Remove or recover a cluster¶
This guide will cover how to manage clusters using an example PostgreSQL deployment with two servers: one in Rome and one in Lisbon.
Prerequisites¶
Juju
v.3.4.2+Make sure your machine(s) fulfil the system requirements
A cross-regional async replication setup
Switchover¶
If the primary cluster fails or is removed, it is necessary to appoint a new cluster as primary.
To switchover and promote lisbon to primary, one would run the command:
juju run -m lisbon db2/leader promote-to-primary
Detach a cluster¶
Clusters in an async replica set can be detached. The detached cluster can then be either removed or reused.

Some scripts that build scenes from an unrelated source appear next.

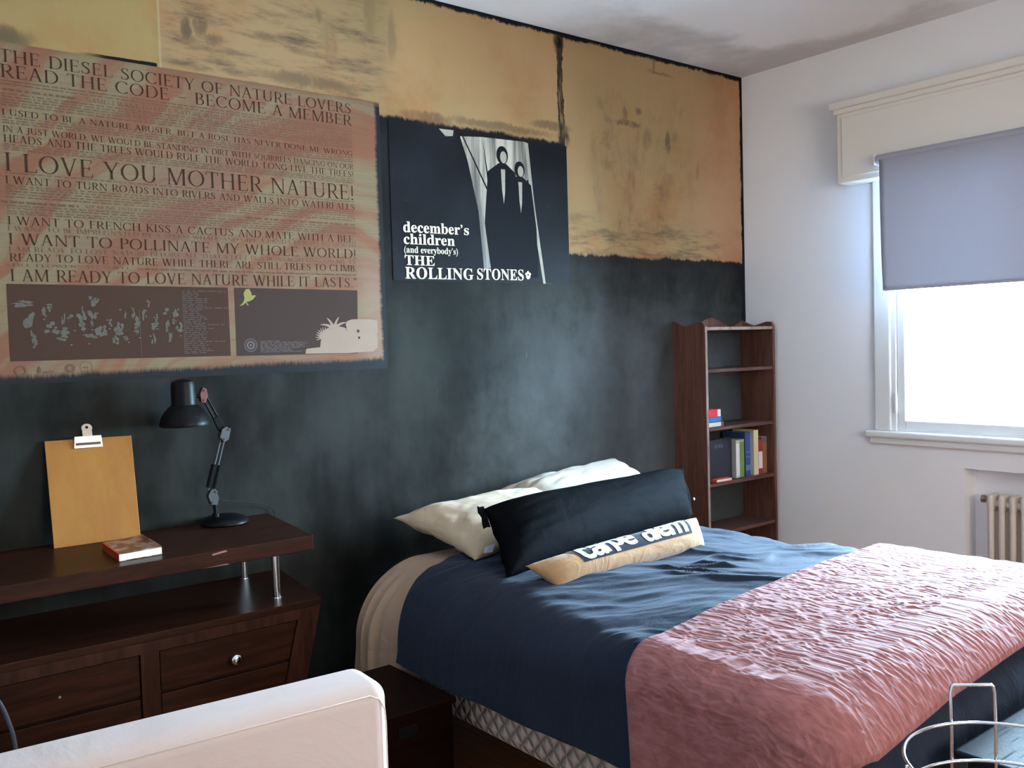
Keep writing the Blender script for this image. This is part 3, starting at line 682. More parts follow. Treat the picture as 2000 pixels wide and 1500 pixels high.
# two printed panels along the foot
NFLAT = [0]
def flat(b, poly, y, mi=0):          # ink layers lie a hair apart
    NFLAT[0] = (NFLAT[0]+1) % 400; y -= NFLAT[0]*1.2e-6
    return b.addmesh([(x, y, z) for x, z in poly], [tuple(range(len(poly)))], mi)
b = B(); flat(b, [(-3.430, 1.473), (-2.772, 1.473), (-2.771, 1.245), (-3.430, 1.248)], -0.0030)
r = random.Random(5)
def blob(b, x, z, w, h, y, mi, n=14, jag=0.35):
    flat(b, [(x+w*math.cos(2*math.pi*i/n)*(1+r.uniform(-jag, jag)), z+h*math.sin(2*math.pi*i/n)*(1+r.uniform(-jag, jag))) for i in range(n)], y, mi)
for (px, pz, w, h) in ((.085, .25, .045, .012), (.09, .50, .030, .035), (.115, .68, .012, .030), (.12, .78, .012, .018), (.17, .36, .012, .03), (.20, .30, .016, .014), (.20, .56, .028, .022), (.25, .62, .035, .018),
        (.255, .70, .025, .014), (.265, .46, .009, .022), (.30, .43, .018, .010), (.355, .40, .018, .030), (.40, .44, .013, .030), (.425, .40, .010, .018), (.42, .23, .018, .020), (.44, .20, .012, .012), (.36, .56, .020, .02),
        (.40, .68, .040, .012), (.46, .64, .028, .020), (.50, .50, .012, .016), (.46, .60, .020, .018), (.55, .60, .026, .028), (.53, .74, .015, .018), (.585, .74, .010, .014), (.585, .40, .007, .018), (.63, .36, .010, .026), (.645, .52, .020, .022),
        (.645, .64, .016, .010), (.69, .38, .012, .024), (.715, .24, .009, .013), (.745, .55, .026, .018), (.755, .46, .012, .012), (.735, .74, .011, .026), (.81, .34, .020, .016), (.82, .58, .012, .026), (.83, .72, .010, .026),
        (.87, .38, .016, .022), (.86, .50, .012, .012), (.885, .58, .018, .02)):
    x = -3.43+0.50*px/0.90; z = 1.473-0.226*pz
    for q in range(7): blob(b, x+r.uniform(-.7, .7)*w*.7, z+r.uniform(-.8, .8)*h*.8, w*r.uniform(.14, .34), h*r.uniform(.16, .40), -0.0033-0.00003*q, 1, 9, .45)
for (px, pz) in ((.25, .72), (.30, .80), (.39, .79), (.44, .38), (.31, .41), (.56, .33), (.60, .78), (.54, .79), (.66, .72), (.70, .34), (.76, .40), (.76, .60), (.72, .70), (.88, .40), (.89, .70), (.49, .47), (.50, .59), (.41, .60), (.32, .61), (.17, .46)):
    blob(b, -3.43+0.50*px/0.90, 1.473-0.226*pz, .0032, .0022, -0.0037, 2, 8, .1)
for k in range(34):
    w = r.uniform(.05, .10) if k % 9 else r.uniform(.13, .17)
    greek(b, -2.925, -2.925+w, 1.458-0.0061*k, 0.0030, -0.0035, 200+k, mi=2)
b.addmesh([(-3.062, -.0036, 1.40), (-3.0612, -.0036, 1.40), (-3.0592, -.0036, 1.25), (-3.060, -.0036, 1.25)], [(0, 1, 2, 3)], 2)
o = link('printed_panel', b, ['panel_ink', 'ghost_ink', 'pale_ink'], t, recalc=False); o['label'] = 'dark panel of tiny pale figures and a column of names'
b = B(); flat(b, [(-2.749, 1.473), (-2.284, 1.471), (-2.291, 1.240), (-2.750, 1.244)], -0.0030)
def wp(zx, zz):   # print co-ordinates inside this panel, as fractions
    return (-2.749+0.465*zx, 1.473-0.231*zz)
bird = [(.030, .270), (.060, .215), (.072, .150), (.065, .080), (.085, .020), (.110, .015), (.122, .060), (.128, .110), (.150, .105), (.162, .118), (.150, .130), (.138, .165), (.110, .195), (.085, .205), (.098, .245), (.102, .260), (.090, .255), (.080, .215), (.060, .250)]
flat(b, [wp(*p) for p in bird], -0.0034, 1)
isl = [(.535, .99), (.545, .915), (.60, .905), (.66, .895), (.665, .82), (.675, .74), (.70, .69), (.74, .655), (.80, .61), (.86, .615), (.90, .65), (.96, .66), (1.0, .68), (1.16, .69), (1.17, .80), (1.165, .93), (1.12, .985), (.9, 1.0)]
flat(b, [wp(*p) for p in isl], -0.0034, 2)
flat(b, [wp(*p) for p in [(.90, .66), (.885, .54), (.90, .495), (.94, .47), (1.0, .465), (1.10, .47), (1.17, .49), (1.17, .70), (1.0, .69)]], -0.0035, 2)
def frond(cx, cz, ang, L_, w, curl):
    pts = []; up = []
    for i in range(7):
        s = i/6; a = ang-curl*s; x = cx+L_*s*math.cos(ang-curl*s*0.6); z = cz-L_*s*math.sin(ang-curl*s*0.6)*1.9
        ww = w*(1-s)**0.7+.002; up.append((x-ww*math.sin(a), z-ww*math.cos(a)*1.9)); pts.append((x+ww*math.sin(a), z+ww*math.cos(a)*1.9))
    flat(b, [wp(*p) for p in pts+up[::-1]], -0.0036, 2)
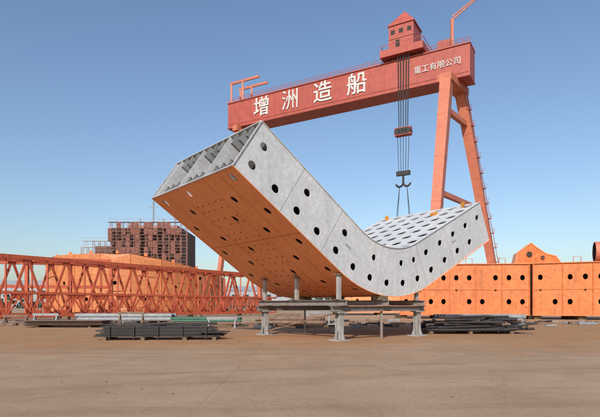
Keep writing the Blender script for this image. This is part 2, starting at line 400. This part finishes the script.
mb.beam(CP(12.5,-0.5,5.1),CP(18.7,-0.5,5.1),0.1,0.15,M_craneleg)
mb.beam(CP(4.5,2.6,0),CP(4.5,2.6,7.5),0.6,0.6,M_craneleg)
j0=CP(4.5,2.6,7.2); j1=CP(-2.5,2.6,11.5); up=V((0,0,0.9))
mb.beam(j0,j1,0.2,0.2,M_craneleg); mb.beam(j0+up,j1+up*0.3,0.2,0.2,M_craneleg)
for k in range(8):
    a_=j0.lerp(j1,k/8); b_=j0.lerp(j1,(k+.5)/8)+up*(1-.7*(k+.5)/8); c_=j0.lerp(j1,(k+1)/8); mb.beam(a_,b_,0.1,0.1,M_craneleg); mb.beam(b_,c_,0.1,0.1,M_craneleg)
mb.obox(CP(6,2.6,1.3),gd*1.4,nb*1.4,V((0,0,1.2)),M_crane)
mb.build(crane)
mb=MB('hoist_ropes')
for k in(13.6,14.2,14.9,15.6,16.2):
    for off in(-0.6,-1.0):
        a_=CP(k,off,0.6); b_=CP(14.9+(k-14.9)*0.8,off,0); b_.z=43
        mb.cyl(a_,b_,0.06,M_cable,n=5)
c=CP(14.9,-0.8,0); c.z=42.2
mb.obox(c,gd*1.9,nb*0.8,V((0,0,0.9)),M_crane)
for k in(-1.2,-0.4,0.4,1.2): mb.cyl(c+gd*k-nb*0.9,c+gd*k+nb*0.9,0.75,M_dark,n=14)
for k in(-1.4,-0.7,0,0.7,1.4):
    mb.cyl(c+gd*k,V((c.x,c.y,33))+gd*k*0.8,0.07,M_cable,n=5)
c2=V((c.x,c.y,32.5)); mb.obox(c2,gd*1.6,nb*0.4,V((0,0,0.5)),M_dark)
pts=[c2+V((0,0,-0.5)),c2+V((0,0,-2.0))]
mb.cyl(pts[0],pts[1],0.25,M_dark)
for s in(-1,1):
    pr_=pts[1]
    for k in range(1,9):
        a_=k*math.pi/9; q=pts[1]+gd*s*(0.9-0.9*math.cos(a_))+V((0,0,-1.1*math.sin(a_)))
        mb.cyl(pr_,q,0.26,M_dark,r2=0.22,n=8); pr_=q
for s in(-1,1):
    for o_ in(-1.2,1.2):
        mb.cyl(c2+gd*s*0.9+V((0,0,-3.0)),V((c.x,c.y,9.2))+gd*s*2.6+nb*o_,0.07,M_cable,n=5)
mb.build(crane)
for ch,k in(('增',55.4),('洲',46.2),('造',36.5),('船',27.0)):
    cu=bpy.data.curves.new('girder_character','FONT'); cu.body=ch; cu.size=5.6; cu.align_x='CENTER'; cu.align_y='CENTER'; cu.extrude=0.05; cu.offset=0.0 if ch=='洲' else 0.05
    cu.materials.append(M_letter)
    o=bpy.data.objects.new('girder_character',cu); scene.collection.objects.link(o)
    p=E1+gd*k-nb*0.18; p.z=ZC+0.1
    X=-gd; Z=-nb; Y=V((0,0,1)); m=Matrix((X,Y,Z)).transposed().to_4x4(); m.translation=p
    o.matrix_world=m; o.parent=crane
cu=bpy.data.curves.new('girder_small_text','FONT'); cu.body='重工有限公司'; cu.size=1.8; cu.align_x='CENTER'; cu.align_y='CENTER'; cu.extrude=0.03
cu.materials.append(M_letter); o=bpy.data.objects.new('girder_small_text',cu); scene.collection.objects.link(o)
p=E1+gd*7.2-nb*0.2; p.z=ZC; m=Matrix((-gd,V((0,0,1)),-nb)).transposed().to_4x4(); m.translation=p; o.matrix_world=m; o.parent=crane

# ------------------------------------------------------------------ lattice truss (lying boom)
def truss(name,p1,p2,h1,h2,wid,n,mat,ch=0.42,dg=0.2,z0=0.35):
    mb=MB(name); p1=V(p1);p2=V(p2); d=(p2-p1).normalized(); nn=V((-d.y,d.x,0))
    if nn.y<0: nn=-nn
    def T(f,side,top):
        p=p1.lerp(p2,f)+nn*wid*side; p.z=z0+(h1+(h2-h1)*f)*top; return p
    for s in(0,1):
        for tp in(0,1): mb.beam(T(0,s,tp),T(1,s,tp),ch,ch,mat)
        for k in range(n):
            f0=k/n;f1=(k+1)/n;fm=(f0+f1)/2
            mb.beam(T(f0,s,0),T(fm,s,1),dg,dg,mat); mb.beam(T(fm,s,1),T(f1,s,0),dg,dg,mat)
            mb.beam(T(f0,s,0),T(f0,s,1),dg*0.7,dg*0.7,mat)
            g_=T(fm,s,1)+V((0,0,-0.35)); mb.obox(g_,d*0.5,nn*0.02,V((0,0,0.3)),mat)
            g_=T(f0,s,0)+V((0,0,0.35)); mb.obox(g_,d*0.5,nn*0.025,V((0,0,0.3)),mat)
    for k in range(n+1):
        f=k/n
        for tp in(0,1): mb.beam(T(f,0,tp),T(f,1,tp),dg,dg,mat)
        if k<n: mb.beam(T(f,0,1),T((k+1)/n,1,1),dg*0.7,dg*0.7,mat)
    for k in range(0,n+1,3):
        for s in(0,1):
            p=T(k/n,s,0); mb.box((p.x,p.y,z0/2-ch/4),(0.8,0.8,z0-ch/2),M_wood)
    return mb.build()
truss('lattice_truss',(-46,50,0),(-8.0,98,0),7.5,7.2,4.5,12,M_red,ch=0.52,dg=0.27)
truss('lattice_truss',(-34,52,0),(-4,84,0),2.6,2.4,2.2,14,M_red,ch=0.26,dg=0.14,z0=0.5)
mb=MB('stored_box_beam')
mb.beam((-60,72,8.6),(-31,82,8.6),1.0,1.1,M_red)
for k in range(6):
    f=k/5; p=V((-60,72,0)).lerp(V((-31,82,0)),f); mb.beam(p,p+V((0,0,8.05)),0.5,0.5,M_red)
mb.beam((-60,72,4.6),(-31,82,4.6),0.4,0.5,M_red)
mb.build()

# ------------------------------------------------------------------ faceted orange girder section
mb=MB('curved_girder_section')
cx,cy,RR=-36,117,24.0
def Fc(u,v,d):
    a=math.radians(-90)+u; r_=RR-d
    return V((cx+r_*math.cos(a)*0.84,cy+r_*math.sin(a),v))
def Ftop(u):
    return 11.3-3.6*max(0,(u-0.25))-4.5*max(0,(-u-0.7))
us=lin(-1.15,1.3,9)
mb.panel(lambda u,v,d:Fc(u,0.4+v*(Ftop(u)-0.4),d),us,[0,0.08,0.36,0.64,0.92,1],lambda i,j:(0.018,0.036) if j in(1,2,3) and (i+j)%2==0 else None,M_tan,rim=0.2)
mb.panel(lambda u,v,d:Fc(u,0.4+v*(Ftop(u)-0.4),4.0),us,[0,1],lambda i,j:None,M_tan)
mb.panel(lambda u,v,d:Fc(u,Ftop(u),4.0*v),us,[0,1],lambda i,j:None,M_tan)
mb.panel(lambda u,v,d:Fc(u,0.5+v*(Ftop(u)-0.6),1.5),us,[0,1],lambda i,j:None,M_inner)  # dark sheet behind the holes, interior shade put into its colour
for i,u in enumerate(us):
    mb.beam(Fc(u,0.4,-0.04),Fc(u,Ftop(u),-0.04),0.12,0.1,M_orange2)
for u in(us[0],us[-1]): mb.poly([Fc(u,0.4,0),Fc(u,Ftop(u),0),Fc(u,Ftop(u),4),Fc(u,0.4,4)],M_inner)
for u in us[::3]: mb.box(Fc(u,0.2,2),(1.2,3,0.4),M_wood)
for k in range(9):
    uu=(us[k]+us[min(k+1,9)])/2; p=Fc(uu,Ftop(uu)-0.1,1.5); mb.beam(p,p+V((0,0,0.8)),0.12,0.5,M_orange2)
mb.build()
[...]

Assuming lisbon is the current primary, one would run the following command to detach rome:
juju remove-relation -m lisbon replication-offer db2:replication
The command above will move the rome cluster into a detached state (blocked) keeping all the data in place.
Reuse a detached cluster¶
The following command creates a new cluster in the replica set from the detached rome cluster, keeping its existing data in use:
juju run -m rome db1/leader promote-to-primary scope=cluster
Remove a detached cluster¶
The following command removes the detached rome cluster and destroys its stored data with the optional --destroy-storage flag:
juju remove-application -m rome db1 --destroy-storage
Recover a cluster¶
If the integration between clusters was removed and one side went into a blocked state, integrate both clusters again and call the promote-cluster action to restore async replication - similar to the “Reuse a detached cluster” step above.
If the cluster group lost a member entirely (e.g. rome is suddenly no longer available to the cluster group originally consisting of rome and lisbon), deploy a new postgresql application and set up async replication. The data will be copied automatically after the promote-cluster action is called, and the new cluster will join the cluster group.